> EXERCISE REQUIREMENTS: Exact repetition of every entry is required.

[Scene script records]
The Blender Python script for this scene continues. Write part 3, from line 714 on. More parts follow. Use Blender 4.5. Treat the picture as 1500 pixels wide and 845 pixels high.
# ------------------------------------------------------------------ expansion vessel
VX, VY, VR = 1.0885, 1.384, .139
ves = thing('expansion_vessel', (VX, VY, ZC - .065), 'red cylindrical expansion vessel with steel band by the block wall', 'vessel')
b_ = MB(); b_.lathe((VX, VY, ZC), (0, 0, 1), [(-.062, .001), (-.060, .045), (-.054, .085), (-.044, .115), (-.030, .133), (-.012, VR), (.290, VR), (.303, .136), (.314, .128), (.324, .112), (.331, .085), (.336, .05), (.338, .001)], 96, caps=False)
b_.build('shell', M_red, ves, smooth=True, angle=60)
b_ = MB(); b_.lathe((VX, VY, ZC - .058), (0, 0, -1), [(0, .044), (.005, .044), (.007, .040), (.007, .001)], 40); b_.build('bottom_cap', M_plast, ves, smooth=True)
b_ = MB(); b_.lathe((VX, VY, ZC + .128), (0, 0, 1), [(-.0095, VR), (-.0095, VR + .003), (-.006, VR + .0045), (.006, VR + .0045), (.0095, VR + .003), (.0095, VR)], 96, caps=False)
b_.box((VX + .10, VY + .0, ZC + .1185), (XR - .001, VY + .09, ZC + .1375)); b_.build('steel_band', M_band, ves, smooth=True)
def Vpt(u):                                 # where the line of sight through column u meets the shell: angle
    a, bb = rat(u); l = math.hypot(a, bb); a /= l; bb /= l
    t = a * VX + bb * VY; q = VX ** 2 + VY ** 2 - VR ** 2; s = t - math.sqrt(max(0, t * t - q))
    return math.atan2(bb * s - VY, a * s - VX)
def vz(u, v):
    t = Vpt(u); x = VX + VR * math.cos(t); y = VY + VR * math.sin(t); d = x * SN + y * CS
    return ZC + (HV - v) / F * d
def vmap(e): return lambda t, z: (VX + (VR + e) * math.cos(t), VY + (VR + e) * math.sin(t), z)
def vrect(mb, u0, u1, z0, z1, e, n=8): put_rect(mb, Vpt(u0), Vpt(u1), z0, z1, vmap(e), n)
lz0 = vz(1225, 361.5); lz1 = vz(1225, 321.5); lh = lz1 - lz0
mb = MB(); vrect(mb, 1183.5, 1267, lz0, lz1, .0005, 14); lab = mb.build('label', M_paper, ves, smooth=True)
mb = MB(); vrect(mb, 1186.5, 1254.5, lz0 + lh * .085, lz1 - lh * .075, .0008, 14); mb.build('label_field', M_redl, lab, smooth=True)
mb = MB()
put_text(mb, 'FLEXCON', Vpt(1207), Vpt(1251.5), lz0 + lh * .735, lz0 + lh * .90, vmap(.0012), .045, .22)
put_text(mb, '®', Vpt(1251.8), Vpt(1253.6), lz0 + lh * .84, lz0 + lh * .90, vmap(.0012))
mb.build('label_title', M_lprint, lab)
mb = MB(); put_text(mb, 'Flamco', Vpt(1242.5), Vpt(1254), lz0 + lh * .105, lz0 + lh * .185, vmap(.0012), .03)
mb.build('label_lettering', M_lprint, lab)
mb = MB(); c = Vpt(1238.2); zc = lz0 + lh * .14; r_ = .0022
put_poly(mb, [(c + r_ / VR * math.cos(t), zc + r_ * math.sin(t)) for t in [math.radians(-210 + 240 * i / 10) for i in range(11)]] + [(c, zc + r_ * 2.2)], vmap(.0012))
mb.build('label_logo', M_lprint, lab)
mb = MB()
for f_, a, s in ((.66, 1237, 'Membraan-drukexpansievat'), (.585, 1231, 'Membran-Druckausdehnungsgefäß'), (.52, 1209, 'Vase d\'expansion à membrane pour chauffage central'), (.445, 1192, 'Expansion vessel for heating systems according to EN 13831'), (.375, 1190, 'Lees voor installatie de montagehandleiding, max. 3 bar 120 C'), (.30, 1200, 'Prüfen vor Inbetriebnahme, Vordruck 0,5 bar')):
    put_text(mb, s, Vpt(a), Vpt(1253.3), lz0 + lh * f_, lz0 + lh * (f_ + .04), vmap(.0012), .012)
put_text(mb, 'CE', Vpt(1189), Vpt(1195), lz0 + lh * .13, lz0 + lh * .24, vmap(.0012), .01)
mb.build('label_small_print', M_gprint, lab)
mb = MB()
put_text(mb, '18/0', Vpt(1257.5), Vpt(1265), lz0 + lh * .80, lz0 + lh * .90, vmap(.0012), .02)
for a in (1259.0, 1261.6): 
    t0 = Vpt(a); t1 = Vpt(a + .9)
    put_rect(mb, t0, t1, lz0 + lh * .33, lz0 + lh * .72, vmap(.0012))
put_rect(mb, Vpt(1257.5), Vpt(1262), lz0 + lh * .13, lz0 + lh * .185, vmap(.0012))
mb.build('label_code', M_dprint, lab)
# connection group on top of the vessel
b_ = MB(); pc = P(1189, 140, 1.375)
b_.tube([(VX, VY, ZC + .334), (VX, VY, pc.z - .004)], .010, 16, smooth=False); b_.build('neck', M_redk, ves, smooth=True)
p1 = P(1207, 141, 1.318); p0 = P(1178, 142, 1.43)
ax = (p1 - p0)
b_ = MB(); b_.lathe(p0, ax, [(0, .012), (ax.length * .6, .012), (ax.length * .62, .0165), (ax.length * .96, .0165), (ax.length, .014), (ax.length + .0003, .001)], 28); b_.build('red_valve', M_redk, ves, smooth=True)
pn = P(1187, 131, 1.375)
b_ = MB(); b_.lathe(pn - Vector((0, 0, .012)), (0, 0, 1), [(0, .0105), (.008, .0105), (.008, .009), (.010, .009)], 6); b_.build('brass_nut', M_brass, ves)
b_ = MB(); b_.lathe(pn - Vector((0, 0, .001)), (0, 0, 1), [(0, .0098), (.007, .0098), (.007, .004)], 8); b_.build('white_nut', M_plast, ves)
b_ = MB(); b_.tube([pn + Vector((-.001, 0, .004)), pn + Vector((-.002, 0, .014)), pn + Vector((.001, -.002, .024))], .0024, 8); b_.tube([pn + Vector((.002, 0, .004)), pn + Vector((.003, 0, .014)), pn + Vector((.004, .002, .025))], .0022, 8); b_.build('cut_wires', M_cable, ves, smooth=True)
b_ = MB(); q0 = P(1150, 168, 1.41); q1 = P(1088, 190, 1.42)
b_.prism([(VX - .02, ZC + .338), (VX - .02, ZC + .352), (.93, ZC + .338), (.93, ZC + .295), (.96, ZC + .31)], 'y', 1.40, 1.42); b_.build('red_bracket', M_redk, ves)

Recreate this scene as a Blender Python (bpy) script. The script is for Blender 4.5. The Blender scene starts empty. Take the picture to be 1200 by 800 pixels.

> CORRECT RESULT:
The Blender Python script for this scene continues. Write part 3, from line 714 on. More parts follow. Use Blender 4.5. Treat the picture as 1500 pixels wide and 845 pixels high.
# ------------------------------------------------------------------ expansion vessel
VX, VY, VR = 1.0885, 1.384, .139
ves = thing('expansion_vessel', (VX, VY, ZC - .065), 'red cylindrical expansion vessel with steel band by the block wall', 'vessel')
b_ = MB(); b_.lathe((VX, VY, ZC), (0, 0, 1), [(-.062, .001), (-.060, .045), (-.054, .085), (-.044, .115), (-.030, .133), (-.012, VR), (.290, VR), (.303, .136), (.314, .128), (.324, .112), (.331, .085), (.336, .05), (.338, .001)], 96, caps=False)
b_.build('shell', M_red, ves, smooth=True, angle=60)
b_ = MB(); b_.lathe((VX, VY, ZC - .058), (0, 0, -1), [(0, .044), (.005, .044), (.007, .040), (.007, .001)], 40); b_.build('bottom_cap', M_plast, ves, smooth=True)
b_ = MB(); b_.lathe((VX, VY, ZC + .128), (0, 0, 1), [(-.0095, VR), (-.0095, VR + .003), (-.006, VR + .0045), (.006, VR + .0045), (.0095, VR + .003), (.0095, VR)], 96, caps=False)
b_.box((VX + .10, VY + .0, ZC + .1185), (XR - .001, VY + .09, ZC + .1375)); b_.build('steel_band', M_band, ves, smooth=True)
def Vpt(u):                                 # where the line of sight through column u meets the shell: angle
    a, bb = rat(u); l = math.hypot(a, bb); a /= l; bb /= l
    t = a * VX + bb * VY; q = VX ** 2 + VY ** 2 - VR ** 2; s = t - math.sqrt(max(0, t * t - q))
    return math.atan2(bb * s - VY, a * s - VX)
def vz(u, v):
    t = Vpt(u); x = VX + VR * math.cos(t); y = VY + VR * math.sin(t); d = x * SN + y * CS
    return ZC + (HV - v) / F * d
def vmap(e): return lambda t, z: (VX + (VR + e) * math.cos(t), VY + (VR + e) * math.sin(t), z)
def vrect(mb, u0, u1, z0, z1, e, n=8): put_rect(mb, Vpt(u0), Vpt(u1), z0, z1, vmap(e), n)
lz0 = vz(1225, 361.5); lz1 = vz(1225, 321.5); lh = lz1 - lz0
mb = MB(); vrect(mb, 1183.5, 1267, lz0, lz1, .0005, 14); lab = mb.build('label', M_paper, ves, smooth=True)
mb = MB(); vrect(mb, 1186.5, 1254.5, lz0 + lh * .085, lz1 - lh * .075, .0008, 14); mb.build('label_field', M_redl, lab, smooth=True)
mb = MB()
put_text(mb, 'FLEXCON', Vpt(1207), Vpt(1251.5), lz0 + lh * .735, lz0 + lh * .90, vmap(.0012), .045, .22)
put_text(mb, '®', Vpt(1251.8), Vpt(1253.6), lz0 + lh * .84, lz0 + lh * .90, vmap(.0012))
mb.build('label_title', M_lprint, lab)
mb = MB(); put_text(mb, 'Flamco', Vpt(1242.5), Vpt(1254), lz0 + lh * .105, lz0 + lh * .185, vmap(.0012), .03)
mb.build('label_lettering', M_lprint, lab)
mb = MB(); c = Vpt(1238.2); zc = lz0 + lh * .14; r_ = .0022
put_poly(mb, [(c + r_ / VR * math.cos(t), zc + r_ * math.sin(t)) for t in [math.radians(-210 + 240 * i / 10) for i in range(11)]] + [(c, zc + r_ * 2.2)], vmap(.0012))
mb.build('label_logo', M_lprint, lab)
mb = MB()
for f_, a, s in ((.66, 1237, 'Membraan-drukexpansievat'), (.585, 1231, 'Membran-Druckausdehnungsgefäß'), (.52, 1209, 'Vase d\'expansion à membrane pour chauffage central'), (.445, 1192, 'Expansion vessel for heating systems according to EN 13831'), (.375, 1190, 'Lees voor installatie de montagehandleiding, max. 3 bar 120 C'), (.30, 1200, 'Prüfen vor Inbetriebnahme, Vordruck 0,5 bar')):
    put_text(mb, s, Vpt(a), Vpt(1253.3), lz0 + lh * f_, lz0 + lh * (f_ + .04), vmap(.0012), .012)
put_text(mb, 'CE', Vpt(1189), Vpt(1195), lz0 + lh * .13, lz0 + lh * .24, vmap(.0012), .01)
mb.build('label_small_print', M_gprint, lab)
mb = MB()
put_text(mb, '18/0', Vpt(1257.5), Vpt(1265), lz0 + lh * .80, lz0 + lh * .90, vmap(.0012), .02)
for a in (1259.0, 1261.6): 
    t0 = Vpt(a); t1 = Vpt(a + .9)
    put_rect(mb, t0, t1, lz0 + lh * .33, lz0 + lh * .72, vmap(.0012))
put_rect(mb, Vpt(1257.5), Vpt(1262), lz0 + lh * .13, lz0 + lh * .185, vmap(.0012))
mb.build('label_code', M_dprint, lab)
# connection group on top of the vessel
b_ = MB(); pc = P(1189, 140, 1.375)
b_.tube([(VX, VY, ZC + .334), (VX, VY, pc.z - .004)], .010, 16, smooth=False); b_.build('neck', M_redk, ves, smooth=True)
p1 = P(1207, 141, 1.318); p0 = P(1178, 142, 1.43)
ax = (p1 - p0)
b_ = MB(); b_.lathe(p0, ax, [(0, .012), (ax.length * .6, .012), (ax.length * .62, .0165), (ax.length * .96, .0165), (ax.length, .014), (ax.length + .0003, .001)], 28); b_.build('red_valve', M_redk, ves, smooth=True)
pn = P(1187, 131, 1.375)
b_ = MB(); b_.lathe(pn - Vector((0, 0, .012)), (0, 0, 1), [(0, .0105), (.008, .0105), (.008, .009), (.010, .009)], 6); b_.build('brass_nut', M_brass, ves)
b_ = MB(); b_.lathe(pn - Vector((0, 0, .001)), (0, 0, 1), [(0, .0098), (.007, .0098), (.007, .004)], 8); b_.build('white_nut', M_plast, ves)
b_ = MB(); b_.tube([pn + Vector((-.001, 0, .004)), pn + Vector((-.002, 0, .014)), pn + Vector((.001, -.002, .024))], .0024, 8); b_.tube([pn + Vector((.002, 0, .004)), pn + Vector((.003, 0, .014)), pn + Vector((.004, .002, .025))], .0022, 8); b_.build('cut_wires', M_cable, ves, smooth=True)
b_ = MB(); q0 = P(1150, 168, 1.41); q1 = P(1088, 190, 1.42)
b_.prism([(VX - .02, ZC + .338), (VX - .02, ZC + .352), (.93, ZC + .338), (.93, ZC + .295), (.96, ZC + .31)], 'y', 1.40, 1.42); b_.build('red_bracket', M_redk, ves)

Recreate this scene as a Blender Python (bpy) script. The script is for Blender 4.5. The Blender scene starts empty. Take the picture to be 1200 by 800 pixels.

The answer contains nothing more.